Martin Luther King Jr.’s Impact On Native Americans Can’t Be Overstated

Martin Luther King Jr.’s Impact On Native Americans Can’t Be Overstated

As we celebrate Martin Luther King Jr. Day, we look back people on the indelible mark left behind by the famed civil rights hero best known for his work on racial equality and ending racial segregation in the United States.

But lesser known is King’s work as a freedom fighter for Native Americans and against the U.S. government’s atrocious mistreatment of them. In his 1963 book, “Why We Can't Wait,” which examines the historic injustices toward Native people, King wrote:

“Our nation was born in genocide when it embraced the doctrine that the original American, the Indian, was an inferior race. Even before there were large numbers of Negroes on our shores, the scar of racial hatred had already disfigured colonial society. From the sixteenth century forward, blood flowed in battles of racial supremacy. We are perhaps the only nation which tried as a matter of national policy to wipe out its Indigenous population. Moreover, we elevated that tragic experience into a noble crusade. Indeed, even today we have not permitted ourselves to reject or feel remorse for this shameful episode. Our literature, our films, our drama, our folklore all exalt it.”

Unfortunately, many of King’s words resonate as much today as ever before. King was, first and foremost, a champion for all of the oppressed.
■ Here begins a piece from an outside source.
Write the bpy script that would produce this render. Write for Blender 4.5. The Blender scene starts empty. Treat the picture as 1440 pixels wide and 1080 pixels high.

He understood that until there was equality for all, there was equality for nobody.

How Martin Luther King Jr. Helped Native Americans

In the late 1950s, King worked with tribal leaders of the Poarch Band of Creek Indians working to desegregate their schools in South Alabama. The tribe had reached out to King after learning of King’s desegregation campaign in Birmingham, so he willingly helped.

At the time, Native children were allowed to ride school buses to previously all-white schools, but dark-skinned Native kids from the same band were not allowed to ride the same buses. With King’s assistance, the problem was resolved and Native kids from the same band were allowed to ride on the same buses, marking a major step toward desegregation.

At the 1964 March on Washington, Native Americans showed up in full force. King’s civil rights movement had, in part, motivated the Native American rights movement of the 1960s. In fact, the Native American Rights Fund was modeled after the NAACP's Legal Defense and Education Fund.

By 1900, the Native American population in the U.S. had dwindled from tens of millions down to just 237,196, per census bureau numbers. According to King, the genocide of American Indians was “national policy.”

Today, however, the Native American population has grown to 6.9 million people (alone or in combination with another race), representing nearly 2 percent of the national population. By 2060, the U.S. American Indian and Alaska Native population is estimated to reach 10 million people, or approximately 2.4 percent of the U.S. population.

And while there’s still immeasurable work to be done, King’s influence on the Native American rights movement, and, of course, on the U.S. and the world at large, can’t be overstated.